Ich war aber zu naiv, um das zu erkennen. Also habe ich mir dann nach der
Reparatur des Gerätes eine spezielle Kriegsführung gegen dieses Problem
überlegt.
Mein Spannungskrieg geht nach folgender Taktik vor:
NAHKAMPF:
Ist der Landstrom bereits an Bord, geht mein erster
Blick zum Voltmeter (sollte unbedingt auch für 220 Volt vorhanden sein), das
dann schon die um 5 % durch den Trenntrafo erhöhte Spannung anzeigt. Sind es
dann bei 60 Hz nur 240 Volt, schalte ich ganz locker das Ladegerät ein, das die
Spannung wegen seiner recht hohen Leistung sofort wieder um etwa 7 Volt senkt.
Stehen da aber an die 250 V auf der Anzeige, dann schalte ich die Heizschlange
des Boilers ein oder hole selbst bei größter Hitze den Heizlüfter heraus, um
ihn schon mal vor dem Einschalten des Ladegerätes Spannungsabfall erzeugen zu
lassen. So ein voll geregeltes Ladegrät fängt sonst bei zu hoher Spannung auch
lauter zu brummen an, was uns warnen sollte, denn es ist ja auch voller
Elektronik.
FERNABWEHR:
Manchmal reicht selbst das nicht. In Fort
Lauderdale lag schon die Landspannung bei 245 V. Da flog mir sogar die
Eingangssicherung an Bord heraus, weil der große Trafo beim Einschalten mit so
hoher Spannung eine allzu hohe Spitzen-Induktivität erzeugt, bevor er daraus
überhaupt 255 V und mehr machen kann. Dann hilft nur noch meine lange
Leitung.
Nicht die in mir selbst, wie die Leser vielleicht jetzt denken, sondern das 25 m
Verlängerungskabel, das ich noch zusätzlich vor das normale Landkabel hänge,
und das mir den gewünschten Spannungsabfall erzeugt. Endlich.

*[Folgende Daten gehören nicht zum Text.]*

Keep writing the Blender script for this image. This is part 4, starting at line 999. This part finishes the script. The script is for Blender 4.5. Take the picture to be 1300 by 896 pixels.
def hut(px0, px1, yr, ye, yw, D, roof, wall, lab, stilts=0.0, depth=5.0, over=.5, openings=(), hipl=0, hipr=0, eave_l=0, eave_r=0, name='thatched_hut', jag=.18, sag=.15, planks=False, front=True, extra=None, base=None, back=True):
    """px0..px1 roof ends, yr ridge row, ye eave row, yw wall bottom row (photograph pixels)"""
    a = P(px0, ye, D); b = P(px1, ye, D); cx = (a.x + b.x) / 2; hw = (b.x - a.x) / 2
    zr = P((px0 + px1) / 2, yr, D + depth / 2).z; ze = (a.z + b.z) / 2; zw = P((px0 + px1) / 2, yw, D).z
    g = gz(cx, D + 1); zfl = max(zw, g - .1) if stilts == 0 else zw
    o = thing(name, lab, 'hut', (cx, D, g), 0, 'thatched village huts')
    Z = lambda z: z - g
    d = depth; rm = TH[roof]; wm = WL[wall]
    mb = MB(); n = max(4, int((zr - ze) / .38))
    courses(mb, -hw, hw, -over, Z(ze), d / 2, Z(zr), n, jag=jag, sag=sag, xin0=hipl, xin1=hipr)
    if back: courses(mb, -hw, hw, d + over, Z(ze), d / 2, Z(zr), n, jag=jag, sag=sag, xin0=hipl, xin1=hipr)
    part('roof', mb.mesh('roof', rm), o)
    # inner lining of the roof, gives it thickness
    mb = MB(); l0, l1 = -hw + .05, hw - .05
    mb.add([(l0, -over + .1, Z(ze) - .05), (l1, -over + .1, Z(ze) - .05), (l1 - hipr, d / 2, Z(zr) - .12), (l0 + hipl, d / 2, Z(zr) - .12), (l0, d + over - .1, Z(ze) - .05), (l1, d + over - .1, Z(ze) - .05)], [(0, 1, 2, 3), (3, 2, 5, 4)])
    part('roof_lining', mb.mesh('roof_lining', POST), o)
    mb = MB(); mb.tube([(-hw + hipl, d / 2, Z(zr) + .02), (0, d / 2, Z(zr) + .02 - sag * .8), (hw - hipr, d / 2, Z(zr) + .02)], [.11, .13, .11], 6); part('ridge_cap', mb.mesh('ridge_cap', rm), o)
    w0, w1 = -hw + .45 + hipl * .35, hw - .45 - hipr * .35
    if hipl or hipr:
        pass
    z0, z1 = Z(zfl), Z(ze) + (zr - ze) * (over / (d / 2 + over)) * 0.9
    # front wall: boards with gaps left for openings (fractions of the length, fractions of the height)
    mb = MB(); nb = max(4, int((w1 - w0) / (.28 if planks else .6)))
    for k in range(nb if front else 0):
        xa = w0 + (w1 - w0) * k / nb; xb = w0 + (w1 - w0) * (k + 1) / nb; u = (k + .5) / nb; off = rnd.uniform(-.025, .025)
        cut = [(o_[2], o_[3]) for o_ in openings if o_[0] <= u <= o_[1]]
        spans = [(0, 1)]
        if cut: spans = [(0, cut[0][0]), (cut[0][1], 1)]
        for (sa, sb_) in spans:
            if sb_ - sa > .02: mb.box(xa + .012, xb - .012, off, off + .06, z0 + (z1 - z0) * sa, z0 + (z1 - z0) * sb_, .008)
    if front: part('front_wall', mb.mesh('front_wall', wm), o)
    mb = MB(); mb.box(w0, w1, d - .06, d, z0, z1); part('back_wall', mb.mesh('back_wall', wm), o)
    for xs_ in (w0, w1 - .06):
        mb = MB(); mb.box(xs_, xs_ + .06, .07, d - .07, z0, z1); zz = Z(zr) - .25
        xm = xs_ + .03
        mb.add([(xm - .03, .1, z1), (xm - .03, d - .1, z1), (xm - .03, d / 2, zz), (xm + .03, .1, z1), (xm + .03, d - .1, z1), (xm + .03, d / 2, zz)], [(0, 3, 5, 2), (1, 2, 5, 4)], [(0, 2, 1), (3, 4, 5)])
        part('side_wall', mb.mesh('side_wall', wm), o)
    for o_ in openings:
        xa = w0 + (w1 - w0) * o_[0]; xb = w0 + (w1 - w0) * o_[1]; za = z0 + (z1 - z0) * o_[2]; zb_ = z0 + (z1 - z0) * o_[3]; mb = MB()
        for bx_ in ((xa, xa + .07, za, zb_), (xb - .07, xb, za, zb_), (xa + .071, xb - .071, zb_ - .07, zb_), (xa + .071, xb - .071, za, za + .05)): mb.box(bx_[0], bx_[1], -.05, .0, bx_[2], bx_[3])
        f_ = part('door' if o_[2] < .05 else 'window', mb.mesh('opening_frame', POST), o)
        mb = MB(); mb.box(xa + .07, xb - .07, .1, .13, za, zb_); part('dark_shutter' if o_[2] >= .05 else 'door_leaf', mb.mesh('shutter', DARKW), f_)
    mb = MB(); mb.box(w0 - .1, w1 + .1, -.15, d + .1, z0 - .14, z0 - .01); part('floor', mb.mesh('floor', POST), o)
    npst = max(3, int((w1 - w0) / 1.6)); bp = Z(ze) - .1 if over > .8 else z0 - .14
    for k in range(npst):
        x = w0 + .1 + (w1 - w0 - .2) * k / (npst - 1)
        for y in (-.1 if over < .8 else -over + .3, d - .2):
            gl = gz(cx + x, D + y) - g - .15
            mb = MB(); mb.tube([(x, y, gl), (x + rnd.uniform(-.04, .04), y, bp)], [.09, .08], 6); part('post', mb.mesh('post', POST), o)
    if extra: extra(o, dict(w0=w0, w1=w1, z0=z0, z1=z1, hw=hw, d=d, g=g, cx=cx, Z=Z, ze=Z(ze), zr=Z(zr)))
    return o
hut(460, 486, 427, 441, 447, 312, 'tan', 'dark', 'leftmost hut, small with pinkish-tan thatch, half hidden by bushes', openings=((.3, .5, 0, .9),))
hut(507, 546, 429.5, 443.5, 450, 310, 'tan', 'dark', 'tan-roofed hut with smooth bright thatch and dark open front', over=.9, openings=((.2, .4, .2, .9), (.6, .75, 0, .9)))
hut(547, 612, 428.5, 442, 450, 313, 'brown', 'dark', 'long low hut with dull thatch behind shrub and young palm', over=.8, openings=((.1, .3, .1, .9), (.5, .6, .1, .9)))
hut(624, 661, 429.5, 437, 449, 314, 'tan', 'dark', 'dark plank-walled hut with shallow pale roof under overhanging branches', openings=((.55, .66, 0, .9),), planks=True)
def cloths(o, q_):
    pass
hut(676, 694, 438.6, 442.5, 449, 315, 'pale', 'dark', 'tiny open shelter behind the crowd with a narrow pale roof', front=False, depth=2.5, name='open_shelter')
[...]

Und was würde ich bei einem neuen Aluschiff anders machen? -
Auf keinen Fall einen Trenntrafo wählen, der die Spannung
grundsätzlich erhöht. Wenn man daran überhaupt manipulieren möchte, dann
gibt es dafür heute Trafos, bei denen man die Ausgangsspannung um 5 - 10 %
verändern kann. Dann kann man sie in den 60-Hz-Ländern grundsätzlich etwas
herabsetzen.
Als Warnung sei auch noch erwähnt: Manche elektronischen
Geräte mögen selbst dann keinen 60-Hz-Wechselstrom, wenn die Spannung nur bei
220 Volt liegt!
Anderer Meinung ist der Spezialist für Bordstromanlagen und
Langfahrtsegler Kai Uhrig, Hamburg:
1. Keinen Trenntrafo! (ich weiß, ist Alu Boot)
2. Anschluss eines galvanisch trennenden Ladegerätes mit
Multispannungseingang (Mastervolt, Sterling, etc.)
3. Keine weiteren Anschlusse an den Landstrom!
4. Gesamte interne 230V 50Hz Versorgung immer über den
Wechselrichter.
Dann lauft immer alles genau richtig mit 230V 50Hz. Ein 2500W-230V-50Hz-Sinus-Wechselrichter
wiegt nur 18kg und kostet auch nur ca. 1800 Euro. Damit kann
man dann sogar eine Standard-Haushalts-Waschmaschine laufen lassen. Das kostet
auch ein guter und schwerer Trenntrafo. Mit einem Trenntrafo kann ich aber
in der Ankerbucht und auf See die Mikrowelle oder ein Haushaltsgerät (Staubsauger,
etc) nicht laufen lassen!
Mit dieser fast gleich teuren Losung schon!
Außerdem hat man dann auch keine Probleme mit der Absicherung
im Yachthafen, wenn man sehr starke Verbraucher betreibt.
Genau so hatte ich es wahrend unseres 1-jährigen Törns
installiert und es lief prima. Außerdem braucht man dann
auch keinen 230V Umschalter zwischen Landstrom/Generator/Wechselrichter.
Galvanische Trennung habe ich dadurch, dass der Landstrom NUR ins
Ladegerät geht. Das Ladegerat muss galvanisch trennen,
was die meisten "switch-mode"-Geräte tun.